Choosing the stone for his sculptures was very important to the artist because he envisioned the statue as already existing within the marble.

He saw it as his job to set the statue free.

In 1506, work on the tomb was put on hold when Julius insisted that Michelangelo work on painting the Sistine Chapel instead, and started diverting funds, meant for the tomb, to building St Peter’s.

At the time of the Pope’s death in 1513, the tomb was still unfinished and was never completed to the original specifications

There were over 40 statues planned for the original tomb, and 16 of them were meant to be slaves. The meaning behind the slaves is unknown, but scholars speculate that they may have represented captured enemies, captured territories, or the liberal arts.

Though Michelangelo continued to work on them over the years, out of the planned 16 statues, only 2 were almost completed, while 4 exist in various stages of completion.

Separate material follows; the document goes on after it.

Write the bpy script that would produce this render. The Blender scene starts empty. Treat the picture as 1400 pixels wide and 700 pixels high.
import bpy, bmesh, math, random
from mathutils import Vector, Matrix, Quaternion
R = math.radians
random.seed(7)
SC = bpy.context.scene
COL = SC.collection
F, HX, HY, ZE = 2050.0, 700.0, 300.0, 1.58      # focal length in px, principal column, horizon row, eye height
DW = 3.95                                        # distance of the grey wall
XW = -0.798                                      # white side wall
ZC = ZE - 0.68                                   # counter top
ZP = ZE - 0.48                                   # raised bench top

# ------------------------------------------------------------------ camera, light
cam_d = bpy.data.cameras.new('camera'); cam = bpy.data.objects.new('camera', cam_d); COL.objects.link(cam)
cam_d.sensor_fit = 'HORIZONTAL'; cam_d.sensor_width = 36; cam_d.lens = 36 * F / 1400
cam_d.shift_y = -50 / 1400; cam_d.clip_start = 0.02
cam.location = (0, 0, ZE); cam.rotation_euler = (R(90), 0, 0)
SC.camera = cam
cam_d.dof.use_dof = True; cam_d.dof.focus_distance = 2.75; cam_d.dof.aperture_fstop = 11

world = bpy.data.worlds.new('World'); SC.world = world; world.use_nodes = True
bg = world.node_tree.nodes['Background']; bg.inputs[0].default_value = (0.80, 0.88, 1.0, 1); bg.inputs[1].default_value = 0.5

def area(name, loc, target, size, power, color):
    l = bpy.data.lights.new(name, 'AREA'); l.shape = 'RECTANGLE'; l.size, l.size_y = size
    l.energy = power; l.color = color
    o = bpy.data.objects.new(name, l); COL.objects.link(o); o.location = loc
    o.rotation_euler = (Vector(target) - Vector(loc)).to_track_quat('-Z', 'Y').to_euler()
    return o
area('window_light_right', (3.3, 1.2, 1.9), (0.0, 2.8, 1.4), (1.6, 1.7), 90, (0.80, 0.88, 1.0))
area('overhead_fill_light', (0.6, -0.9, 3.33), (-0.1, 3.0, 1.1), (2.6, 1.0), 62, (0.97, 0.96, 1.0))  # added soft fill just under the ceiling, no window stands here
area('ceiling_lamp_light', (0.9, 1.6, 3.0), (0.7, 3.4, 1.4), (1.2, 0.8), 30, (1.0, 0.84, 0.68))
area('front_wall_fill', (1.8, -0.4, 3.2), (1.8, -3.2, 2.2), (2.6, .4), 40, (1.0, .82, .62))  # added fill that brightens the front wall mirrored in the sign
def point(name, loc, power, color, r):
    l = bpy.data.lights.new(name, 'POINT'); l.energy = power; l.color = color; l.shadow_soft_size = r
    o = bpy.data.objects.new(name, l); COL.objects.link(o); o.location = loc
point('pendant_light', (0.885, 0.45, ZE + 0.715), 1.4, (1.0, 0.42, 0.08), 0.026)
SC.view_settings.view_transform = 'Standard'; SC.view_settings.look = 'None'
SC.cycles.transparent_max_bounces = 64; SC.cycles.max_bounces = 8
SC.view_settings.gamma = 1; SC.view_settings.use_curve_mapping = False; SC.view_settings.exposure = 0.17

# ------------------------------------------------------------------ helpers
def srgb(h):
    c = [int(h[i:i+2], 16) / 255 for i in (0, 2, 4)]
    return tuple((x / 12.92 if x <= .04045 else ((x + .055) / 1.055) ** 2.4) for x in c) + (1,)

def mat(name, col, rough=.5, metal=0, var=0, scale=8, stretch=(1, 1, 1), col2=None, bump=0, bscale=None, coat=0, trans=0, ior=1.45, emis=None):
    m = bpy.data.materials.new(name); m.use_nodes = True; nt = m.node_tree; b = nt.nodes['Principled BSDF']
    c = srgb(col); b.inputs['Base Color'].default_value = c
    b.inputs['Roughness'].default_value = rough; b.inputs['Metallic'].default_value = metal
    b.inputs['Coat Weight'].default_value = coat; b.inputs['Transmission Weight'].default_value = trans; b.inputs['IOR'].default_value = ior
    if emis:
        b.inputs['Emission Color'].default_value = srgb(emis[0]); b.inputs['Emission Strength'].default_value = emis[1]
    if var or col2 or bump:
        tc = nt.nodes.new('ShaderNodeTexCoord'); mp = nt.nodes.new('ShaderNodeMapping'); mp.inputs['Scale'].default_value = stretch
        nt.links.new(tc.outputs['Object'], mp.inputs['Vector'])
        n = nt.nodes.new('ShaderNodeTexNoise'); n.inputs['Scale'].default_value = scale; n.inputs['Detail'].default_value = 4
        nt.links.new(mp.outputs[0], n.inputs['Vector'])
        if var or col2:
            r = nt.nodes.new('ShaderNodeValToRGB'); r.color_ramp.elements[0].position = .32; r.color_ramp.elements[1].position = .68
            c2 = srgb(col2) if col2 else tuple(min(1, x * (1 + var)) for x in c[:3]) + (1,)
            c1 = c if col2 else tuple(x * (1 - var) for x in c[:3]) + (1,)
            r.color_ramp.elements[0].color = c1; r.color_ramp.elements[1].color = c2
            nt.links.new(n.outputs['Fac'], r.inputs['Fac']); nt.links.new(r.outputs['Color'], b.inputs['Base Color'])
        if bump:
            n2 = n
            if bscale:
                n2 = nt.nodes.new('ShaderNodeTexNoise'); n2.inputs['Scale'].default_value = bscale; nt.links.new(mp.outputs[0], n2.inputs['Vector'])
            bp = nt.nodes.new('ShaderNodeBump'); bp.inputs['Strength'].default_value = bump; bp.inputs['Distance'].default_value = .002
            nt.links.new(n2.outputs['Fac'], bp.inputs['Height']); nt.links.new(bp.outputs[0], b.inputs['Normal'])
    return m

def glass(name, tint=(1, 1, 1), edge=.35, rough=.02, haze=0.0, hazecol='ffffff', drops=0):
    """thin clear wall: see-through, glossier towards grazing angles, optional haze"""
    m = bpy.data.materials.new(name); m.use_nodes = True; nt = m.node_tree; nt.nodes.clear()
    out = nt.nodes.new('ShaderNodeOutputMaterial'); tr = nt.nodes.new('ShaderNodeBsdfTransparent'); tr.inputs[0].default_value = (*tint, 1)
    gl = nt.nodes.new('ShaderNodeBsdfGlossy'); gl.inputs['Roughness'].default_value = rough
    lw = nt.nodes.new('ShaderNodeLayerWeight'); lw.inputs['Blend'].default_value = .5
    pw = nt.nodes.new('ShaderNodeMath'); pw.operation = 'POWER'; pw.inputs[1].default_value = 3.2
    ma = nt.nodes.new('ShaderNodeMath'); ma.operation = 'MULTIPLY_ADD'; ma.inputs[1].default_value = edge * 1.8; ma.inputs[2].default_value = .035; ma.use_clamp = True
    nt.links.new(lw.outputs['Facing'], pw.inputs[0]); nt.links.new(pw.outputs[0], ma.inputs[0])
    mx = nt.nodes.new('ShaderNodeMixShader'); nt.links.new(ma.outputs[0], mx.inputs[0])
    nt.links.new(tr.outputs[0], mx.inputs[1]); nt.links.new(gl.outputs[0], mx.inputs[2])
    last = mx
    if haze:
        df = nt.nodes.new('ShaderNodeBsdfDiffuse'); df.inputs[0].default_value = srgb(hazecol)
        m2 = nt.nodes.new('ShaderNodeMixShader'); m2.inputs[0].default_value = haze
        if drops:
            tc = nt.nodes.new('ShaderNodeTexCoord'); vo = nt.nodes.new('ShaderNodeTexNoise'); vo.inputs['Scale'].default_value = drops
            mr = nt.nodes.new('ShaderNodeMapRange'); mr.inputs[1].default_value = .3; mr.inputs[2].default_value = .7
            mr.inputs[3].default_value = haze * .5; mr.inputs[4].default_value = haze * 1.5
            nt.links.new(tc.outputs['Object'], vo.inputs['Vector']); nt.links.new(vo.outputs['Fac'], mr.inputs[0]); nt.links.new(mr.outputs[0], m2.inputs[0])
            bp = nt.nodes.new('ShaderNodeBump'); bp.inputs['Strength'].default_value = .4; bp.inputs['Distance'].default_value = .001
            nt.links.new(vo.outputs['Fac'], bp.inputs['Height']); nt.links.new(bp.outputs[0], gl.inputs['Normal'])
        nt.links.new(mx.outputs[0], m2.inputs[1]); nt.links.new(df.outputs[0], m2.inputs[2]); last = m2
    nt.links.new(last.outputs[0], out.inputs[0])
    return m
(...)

The two completed slaves have a home in the Louvre in Paris, while the unfinished keep the David — also by Michelangelo — company in the Galleria dell’ Academia in Florence. What makes these unfinished pieces so interesting is that they give us a rare look at how the artist worked. They are essentially 3-D sketches, where all mistakes and the artist’s process are exposed.

You can see what the artist meant when he said it was his job to ‘set the sculptures free’, as the forms seem to be trying to pull themselves out of the stone with their torso’s straining and muscles bulging. Despite a lack of finished detail, the works command a sense of mass and movement.

The time that Michelangelo lived in was ruled by the Catholic Church, which did not believe in regular autopsies or studying corpses for science. Therefore, there was very little known about human anatomy at the time (autopsies were not widely performed until the late 1600s).

It has been surmised that artists, like Michelangelo, used to sneak into morgues and look at the bodies, (sometimes even performing their own autopsies), in order to get a better understanding of how the muscular system looked under the surface.